Return of the Happy Ending?
The first quarter exit numbers were overwhelmingly positive, as the NVCA reported the highest quarterly transaction total for VC-backed acquisitions ever, with 111 deals representing almost $6 billion in value. Likewise, the public markets began to open again, as there were nine VC-backed IPOs raising over $930 million in Q1, compared to just 8 total VC-backed IPOs in all of 2009 (full data is here in PDF). Moreover, it appears that venture fundraising grew over an anemic 2008, with multi-stage funds garnering the lion’s share.

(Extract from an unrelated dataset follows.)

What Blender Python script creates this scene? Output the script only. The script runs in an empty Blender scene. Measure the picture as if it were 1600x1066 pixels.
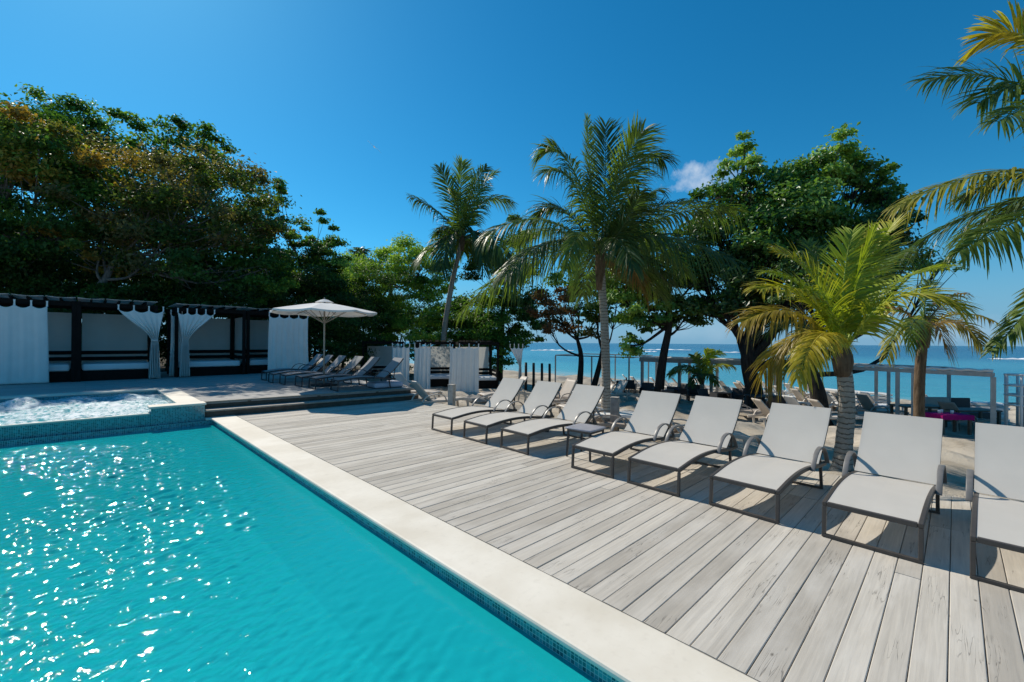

NVCA’s analysis of the M&A deals compared the transaction value to the amount of venture money invested. For disclosed deals, fully 31% had a transaction value less than the total venture money invested, and 24% returned 1-4X. Another 31% had a transaction value of 4-10X venture investment, while 14% had transaction value of 10X or greater. Now this comparison is somewhat askew, as VC firms will not own 100% (or usually even a supermajority), so a 4X return implies that a venture investor probably received considerably less than 4X.
Now, back to VC math: my unsupported belief is that the deals that fail to return venture investments are much more likely to be undisclosed, while acquisitions by public companies are far more likely to be both larger and disclosed, so I expect the data skews positive. However, even if it did not, at least 55% of the exits returned less — most of them much less — than 4X, which would not meet the return threshold of most firms. The venture industry’s ability to predict the future is deeply flawed, and optimist here should be tempered. With the golden era of venture investing now off the books, the ability to sustain returns will largely determine the future health of the venture industry, and access to capital for many entrepreneurial companies.